◆ To do
Take each line that has the word "operation" and return it.

◆ Raw data
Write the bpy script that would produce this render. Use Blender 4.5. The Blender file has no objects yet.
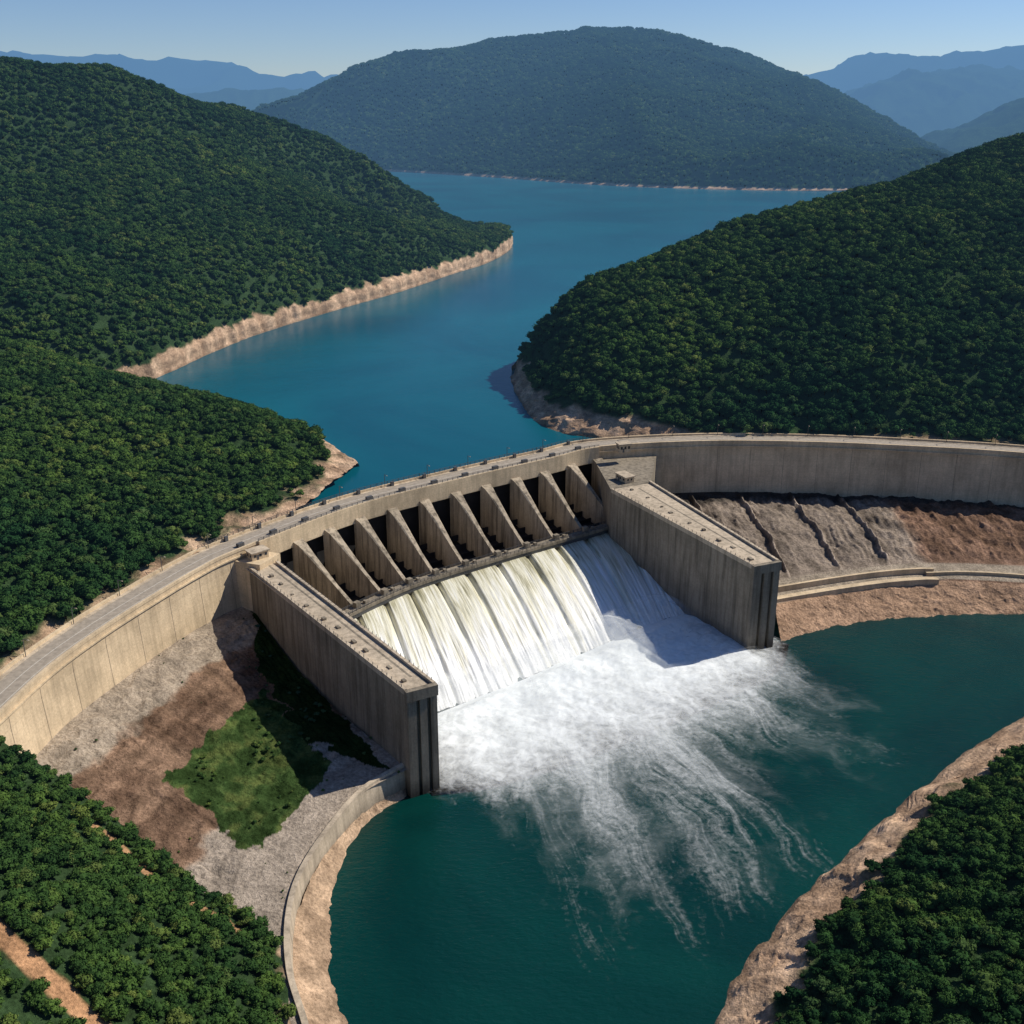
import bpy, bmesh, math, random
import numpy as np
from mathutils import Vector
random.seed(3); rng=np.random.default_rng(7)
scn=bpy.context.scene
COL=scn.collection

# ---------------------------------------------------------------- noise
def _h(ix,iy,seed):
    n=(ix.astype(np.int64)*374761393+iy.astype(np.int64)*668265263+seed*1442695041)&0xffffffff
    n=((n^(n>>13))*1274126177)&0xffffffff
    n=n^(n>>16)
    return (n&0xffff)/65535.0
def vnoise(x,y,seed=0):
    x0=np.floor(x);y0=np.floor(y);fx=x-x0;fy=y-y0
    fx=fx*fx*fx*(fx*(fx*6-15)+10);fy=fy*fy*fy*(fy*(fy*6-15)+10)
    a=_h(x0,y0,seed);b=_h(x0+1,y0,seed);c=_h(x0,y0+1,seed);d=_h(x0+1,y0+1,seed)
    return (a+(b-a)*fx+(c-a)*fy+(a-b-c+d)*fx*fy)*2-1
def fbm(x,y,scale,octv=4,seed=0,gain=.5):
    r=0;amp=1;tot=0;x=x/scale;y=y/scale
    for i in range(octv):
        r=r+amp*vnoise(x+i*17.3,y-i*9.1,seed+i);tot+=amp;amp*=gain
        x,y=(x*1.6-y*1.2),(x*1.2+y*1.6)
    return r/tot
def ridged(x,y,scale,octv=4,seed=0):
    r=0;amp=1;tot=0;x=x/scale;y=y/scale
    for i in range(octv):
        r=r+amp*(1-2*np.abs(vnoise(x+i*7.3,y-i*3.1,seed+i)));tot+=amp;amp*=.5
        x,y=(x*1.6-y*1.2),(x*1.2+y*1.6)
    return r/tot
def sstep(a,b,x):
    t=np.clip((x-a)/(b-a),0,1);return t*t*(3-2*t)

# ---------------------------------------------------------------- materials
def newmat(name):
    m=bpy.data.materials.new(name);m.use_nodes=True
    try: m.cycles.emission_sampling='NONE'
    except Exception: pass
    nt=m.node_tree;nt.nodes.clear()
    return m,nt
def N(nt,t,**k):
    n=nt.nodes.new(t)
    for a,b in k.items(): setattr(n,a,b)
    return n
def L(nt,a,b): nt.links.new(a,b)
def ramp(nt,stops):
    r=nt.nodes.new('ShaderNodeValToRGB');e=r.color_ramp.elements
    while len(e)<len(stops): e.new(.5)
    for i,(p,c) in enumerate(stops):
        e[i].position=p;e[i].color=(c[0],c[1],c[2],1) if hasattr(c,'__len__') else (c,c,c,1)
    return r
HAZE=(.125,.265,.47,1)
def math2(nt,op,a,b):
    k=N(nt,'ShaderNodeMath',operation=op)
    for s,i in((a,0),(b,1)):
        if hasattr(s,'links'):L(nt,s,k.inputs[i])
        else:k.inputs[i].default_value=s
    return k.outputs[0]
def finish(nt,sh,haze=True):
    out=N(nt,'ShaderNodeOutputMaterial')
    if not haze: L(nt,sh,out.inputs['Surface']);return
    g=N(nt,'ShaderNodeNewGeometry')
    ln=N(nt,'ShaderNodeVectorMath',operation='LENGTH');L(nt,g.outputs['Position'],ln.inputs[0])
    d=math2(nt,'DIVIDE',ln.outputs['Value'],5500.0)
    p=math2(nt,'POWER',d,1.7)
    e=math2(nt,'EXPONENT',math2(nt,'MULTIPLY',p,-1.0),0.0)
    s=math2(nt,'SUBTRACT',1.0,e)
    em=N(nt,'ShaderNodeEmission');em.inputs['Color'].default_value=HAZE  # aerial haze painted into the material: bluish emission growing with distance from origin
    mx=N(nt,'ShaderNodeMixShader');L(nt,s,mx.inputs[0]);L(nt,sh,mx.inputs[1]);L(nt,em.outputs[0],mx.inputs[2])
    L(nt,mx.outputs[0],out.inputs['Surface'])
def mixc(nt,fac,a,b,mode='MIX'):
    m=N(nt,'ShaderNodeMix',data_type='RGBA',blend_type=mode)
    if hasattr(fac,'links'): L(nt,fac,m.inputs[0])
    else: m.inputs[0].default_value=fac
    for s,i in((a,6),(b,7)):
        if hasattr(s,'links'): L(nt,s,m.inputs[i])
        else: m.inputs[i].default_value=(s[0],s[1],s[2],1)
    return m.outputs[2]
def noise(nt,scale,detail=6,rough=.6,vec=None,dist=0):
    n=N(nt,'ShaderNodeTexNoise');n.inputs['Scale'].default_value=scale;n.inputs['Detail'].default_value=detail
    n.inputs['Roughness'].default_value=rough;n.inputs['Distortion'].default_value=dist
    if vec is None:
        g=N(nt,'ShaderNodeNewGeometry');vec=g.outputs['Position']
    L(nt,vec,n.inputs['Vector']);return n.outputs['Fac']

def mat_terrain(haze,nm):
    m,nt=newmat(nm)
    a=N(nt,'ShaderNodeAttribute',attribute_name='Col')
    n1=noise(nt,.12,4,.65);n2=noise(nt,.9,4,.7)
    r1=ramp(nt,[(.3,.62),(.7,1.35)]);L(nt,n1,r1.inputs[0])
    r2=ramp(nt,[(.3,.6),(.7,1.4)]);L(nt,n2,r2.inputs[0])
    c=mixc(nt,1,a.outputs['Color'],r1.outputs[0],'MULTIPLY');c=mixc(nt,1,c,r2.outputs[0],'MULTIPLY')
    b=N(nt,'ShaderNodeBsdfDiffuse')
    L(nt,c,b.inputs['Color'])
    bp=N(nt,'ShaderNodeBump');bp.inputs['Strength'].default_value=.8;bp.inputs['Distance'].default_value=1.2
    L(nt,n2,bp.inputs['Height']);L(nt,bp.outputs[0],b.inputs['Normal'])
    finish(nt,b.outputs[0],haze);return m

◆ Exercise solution
    k=N(nt,'ShaderNodeMath',operation=op)
    ln=N(nt,'ShaderNodeVectorMath',operation='LENGTH');L(nt,g.outputs['Position'],ln.inputs[0])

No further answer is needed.